+++ Material provided +++
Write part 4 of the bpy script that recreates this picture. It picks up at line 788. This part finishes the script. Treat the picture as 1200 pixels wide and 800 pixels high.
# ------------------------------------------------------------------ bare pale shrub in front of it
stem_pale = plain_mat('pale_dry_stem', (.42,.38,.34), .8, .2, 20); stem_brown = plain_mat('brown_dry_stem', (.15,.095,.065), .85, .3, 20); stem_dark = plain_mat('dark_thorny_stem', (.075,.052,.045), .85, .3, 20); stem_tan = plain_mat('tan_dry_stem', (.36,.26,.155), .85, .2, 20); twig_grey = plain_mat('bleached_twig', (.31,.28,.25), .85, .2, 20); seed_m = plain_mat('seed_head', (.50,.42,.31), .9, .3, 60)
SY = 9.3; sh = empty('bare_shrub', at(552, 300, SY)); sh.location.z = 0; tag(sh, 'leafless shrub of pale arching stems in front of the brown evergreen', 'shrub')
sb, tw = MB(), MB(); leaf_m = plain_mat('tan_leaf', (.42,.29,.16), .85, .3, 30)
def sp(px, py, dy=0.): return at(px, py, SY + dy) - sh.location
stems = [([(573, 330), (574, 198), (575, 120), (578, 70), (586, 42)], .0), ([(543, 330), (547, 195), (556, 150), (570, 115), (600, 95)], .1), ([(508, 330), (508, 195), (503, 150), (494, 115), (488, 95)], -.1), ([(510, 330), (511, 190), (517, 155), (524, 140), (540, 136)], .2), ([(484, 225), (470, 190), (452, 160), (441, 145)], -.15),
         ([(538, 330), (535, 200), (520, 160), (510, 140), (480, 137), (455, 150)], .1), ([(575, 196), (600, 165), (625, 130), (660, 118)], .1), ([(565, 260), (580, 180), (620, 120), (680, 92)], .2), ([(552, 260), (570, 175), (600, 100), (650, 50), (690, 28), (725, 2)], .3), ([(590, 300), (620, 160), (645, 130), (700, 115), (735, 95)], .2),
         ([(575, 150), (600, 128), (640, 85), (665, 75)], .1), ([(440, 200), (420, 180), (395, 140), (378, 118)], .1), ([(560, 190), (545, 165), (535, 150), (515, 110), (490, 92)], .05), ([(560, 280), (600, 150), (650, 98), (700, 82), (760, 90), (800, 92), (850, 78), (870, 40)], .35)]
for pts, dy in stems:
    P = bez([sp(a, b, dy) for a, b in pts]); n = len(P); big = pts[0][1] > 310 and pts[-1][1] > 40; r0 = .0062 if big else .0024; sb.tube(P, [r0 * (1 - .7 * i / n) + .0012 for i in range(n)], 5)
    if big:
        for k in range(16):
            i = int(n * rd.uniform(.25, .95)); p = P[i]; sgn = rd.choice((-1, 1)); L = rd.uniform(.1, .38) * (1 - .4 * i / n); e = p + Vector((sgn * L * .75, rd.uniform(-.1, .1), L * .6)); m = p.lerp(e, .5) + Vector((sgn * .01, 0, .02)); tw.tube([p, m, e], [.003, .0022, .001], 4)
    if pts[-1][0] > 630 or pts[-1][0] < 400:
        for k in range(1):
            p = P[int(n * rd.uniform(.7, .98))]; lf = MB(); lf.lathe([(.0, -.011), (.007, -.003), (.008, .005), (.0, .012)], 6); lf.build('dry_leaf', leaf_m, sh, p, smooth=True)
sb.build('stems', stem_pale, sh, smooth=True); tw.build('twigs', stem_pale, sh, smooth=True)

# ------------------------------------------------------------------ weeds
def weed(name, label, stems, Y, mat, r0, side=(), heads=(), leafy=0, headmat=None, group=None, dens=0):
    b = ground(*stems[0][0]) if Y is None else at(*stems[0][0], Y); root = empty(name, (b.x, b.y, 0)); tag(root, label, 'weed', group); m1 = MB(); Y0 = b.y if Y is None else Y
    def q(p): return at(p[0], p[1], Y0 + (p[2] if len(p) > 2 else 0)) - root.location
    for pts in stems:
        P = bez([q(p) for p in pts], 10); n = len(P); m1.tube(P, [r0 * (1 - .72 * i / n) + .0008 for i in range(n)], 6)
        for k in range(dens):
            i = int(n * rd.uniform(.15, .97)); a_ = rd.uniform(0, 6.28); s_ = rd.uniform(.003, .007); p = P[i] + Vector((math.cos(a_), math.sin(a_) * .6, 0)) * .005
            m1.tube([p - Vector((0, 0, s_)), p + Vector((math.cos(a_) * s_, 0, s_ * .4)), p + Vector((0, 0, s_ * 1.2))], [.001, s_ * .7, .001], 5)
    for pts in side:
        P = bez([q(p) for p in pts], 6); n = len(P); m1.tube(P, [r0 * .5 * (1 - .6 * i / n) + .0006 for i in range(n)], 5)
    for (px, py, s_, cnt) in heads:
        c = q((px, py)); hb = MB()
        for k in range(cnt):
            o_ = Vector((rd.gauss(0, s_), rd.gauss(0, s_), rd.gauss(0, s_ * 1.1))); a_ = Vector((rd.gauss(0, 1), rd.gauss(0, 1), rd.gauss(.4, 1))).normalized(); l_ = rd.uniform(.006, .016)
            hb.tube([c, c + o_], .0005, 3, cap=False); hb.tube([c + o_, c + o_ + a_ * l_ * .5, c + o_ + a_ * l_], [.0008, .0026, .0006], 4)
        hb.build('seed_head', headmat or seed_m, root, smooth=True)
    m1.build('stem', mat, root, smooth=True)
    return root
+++
Work to be completed: Extract the complete listing above, reproducing each line exactly.

Finished task:
Write part 4 of the bpy script that recreates this picture. It picks up at line 788. This part finishes the script. Treat the picture as 1200 pixels wide and 800 pixels high.
# ------------------------------------------------------------------ bare pale shrub in front of it
stem_pale = plain_mat('pale_dry_stem', (.42,.38,.34), .8, .2, 20); stem_brown = plain_mat('brown_dry_stem', (.15,.095,.065), .85, .3, 20); stem_dark = plain_mat('dark_thorny_stem', (.075,.052,.045), .85, .3, 20); stem_tan = plain_mat('tan_dry_stem', (.36,.26,.155), .85, .2, 20); twig_grey = plain_mat('bleached_twig', (.31,.28,.25), .85, .2, 20); seed_m = plain_mat('seed_head', (.50,.42,.31), .9, .3, 60)
SY = 9.3; sh = empty('bare_shrub', at(552, 300, SY)); sh.location.z = 0; tag(sh, 'leafless shrub of pale arching stems in front of the brown evergreen', 'shrub')
sb, tw = MB(), MB(); leaf_m = plain_mat('tan_leaf', (.42,.29,.16), .85, .3, 30)
def sp(px, py, dy=0.): return at(px, py, SY + dy) - sh.location
stems = [([(573, 330), (574, 198), (575, 120), (578, 70), (586, 42)], .0), ([(543, 330), (547, 195), (556, 150), (570, 115), (600, 95)], .1), ([(508, 330), (508, 195), (503, 150), (494, 115), (488, 95)], -.1), ([(510, 330), (511, 190), (517, 155), (524, 140), (540, 136)], .2), ([(484, 225), (470, 190), (452, 160), (441, 145)], -.15),
         ([(538, 330), (535, 200), (520, 160), (510, 140), (480, 137), (455, 150)], .1), ([(575, 196), (600, 165), (625, 130), (660, 118)], .1), ([(565, 260), (580, 180), (620, 120), (680, 92)], .2), ([(552, 260), (570, 175), (600, 100), (650, 50), (690, 28), (725, 2)], .3), ([(590, 300), (620, 160), (645, 130), (700, 115), (735, 95)], .2),
         ([(575, 150), (600, 128), (640, 85), (665, 75)], .1), ([(440, 200), (420, 180), (395, 140), (378, 118)], .1), ([(560, 190), (545, 165), (535, 150), (515, 110), (490, 92)], .05), ([(560, 280), (600, 150), (650, 98), (700, 82), (760, 90), (800, 92), (850, 78), (870, 40)], .35)]
for pts, dy in stems:
    P = bez([sp(a, b, dy) for a, b in pts]); n = len(P); big = pts[0][1] > 310 and pts[-1][1] > 40; r0 = .0062 if big else .0024; sb.tube(P, [r0 * (1 - .7 * i / n) + .0012 for i in range(n)], 5)
    if big:
        for k in range(16):
            i = int(n * rd.uniform(.25, .95)); p = P[i]; sgn = rd.choice((-1, 1)); L = rd.uniform(.1, .38) * (1 - .4 * i / n); e = p + Vector((sgn * L * .75, rd.uniform(-.1, .1), L * .6)); m = p.lerp(e, .5) + Vector((sgn * .01, 0, .02)); tw.tube([p, m, e], [.003, .0022, .001], 4)
    if pts[-1][0] > 630 or pts[-1][0] < 400:
        for k in range(1):
            p = P[int(n * rd.uniform(.7, .98))]; lf = MB(); lf.lathe([(.0, -.011), (.007, -.003), (.008, .005), (.0, .012)], 6); lf.build('dry_leaf', leaf_m, sh, p, smooth=True)
sb.build('stems', stem_pale, sh, smooth=True); tw.build('twigs', stem_pale, sh, smooth=True)

# ------------------------------------------------------------------ weeds
def weed(name, label, stems, Y, mat, r0, side=(), heads=(), leafy=0, headmat=None, group=None, dens=0):
    b = ground(*stems[0][0]) if Y is None else at(*stems[0][0], Y); root = empty(name, (b.x, b.y, 0)); tag(root, label, 'weed', group); m1 = MB(); Y0 = b.y if Y is None else Y
    def q(p): return at(p[0], p[1], Y0 + (p[2] if len(p) > 2 else 0)) - root.location
    for pts in stems:
        P = bez([q(p) for p in pts], 10); n = len(P); m1.tube(P, [r0 * (1 - .72 * i / n) + .0008 for i in range(n)], 6)
        for k in range(dens):
            i = int(n * rd.uniform(.15, .97)); a_ = rd.uniform(0, 6.28); s_ = rd.uniform(.003, .007); p = P[i] + Vector((math.cos(a_), math.sin(a_) * .6, 0)) * .005
            m1.tube([p - Vector((0, 0, s_)), p + Vector((math.cos(a_) * s_, 0, s_ * .4)), p + Vector((0, 0, s_ * 1.2))], [.001, s_ * .7, .001], 5)
    for pts in side:
        P = bez([q(p) for p in pts], 6); n = len(P); m1.tube(P, [r0 * .5 * (1 - .6 * i / n) + .0006 for i in range(n)], 5)
    for (px, py, s_, cnt) in heads:
        c = q((px, py)); hb = MB()
        for k in range(cnt):
            o_ = Vector((rd.gauss(0, s_), rd.gauss(0, s_), rd.gauss(0, s_ * 1.1))); a_ = Vector((rd.gauss(0, 1), rd.gauss(0, 1), rd.gauss(.4, 1))).normalized(); l_ = rd.uniform(.006, .016)
            hb.tube([c, c + o_], .0005, 3, cap=False); hb.tube([c + o_, c + o_ + a_ * l_ * .5, c + o_ + a_ * l_], [.0008, .0026, .0006], 4)
        hb.build('seed_head', headmat or seed_m, root, smooth=True)
    m1.build('stem', mat, root, smooth=True)
    return root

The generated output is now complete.